Proceedings of the International Geometry Center

The present paper continues the study of quasi-geodesic mappings f:(V_n, g_ij, F_i^h) → (V'_n,g'_ij, F_i^h) of pseudo-Riemannian spaces V_n, V'_n with a generalized-recurrent structure F_i^h of parabolic type. By a generalized recurrent structure of parabolic type on V_n we mean an almost Hermitian affinor structure of parabolic type for which the covariant derivative of the structural affinor F_i^h satisfies the condition F_(i,j)^h=q_(i F_j)^h.

In the previous paper by the authors [Proc. Intern. Geom. Center, 13:3 (2020) 18-32] it was proved that the class of pseudo-Riemannian spaces with generalized-recurrent structure of parabolic type is closed with respect to the considered mappings and the generalized recurrence vectors in (V_n, g_ij,F_i^h) and (V'_n, g'_ij, F_i^h) may be distinct. In this article, it is assumed that the mapping f preserves the generalized recurrence vector q_i.

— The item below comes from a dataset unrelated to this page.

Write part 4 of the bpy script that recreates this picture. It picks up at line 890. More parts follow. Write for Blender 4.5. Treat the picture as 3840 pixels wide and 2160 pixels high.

We construct geometric objects that are invariant under the quasi-geodesic mapping of generalized-recurrent spaces of parabolic type and recurrent-parabolic spaces. A number of conditions are given on these objects, which lead to the fact that a generalized-recurrent space of parabolic type admits a parabolic K-structure, and a recurrent-parabolic space admits a Kählerian structure of parabolic type.

We study special types of these mappings that preserve some tensors of an intrinsic nature.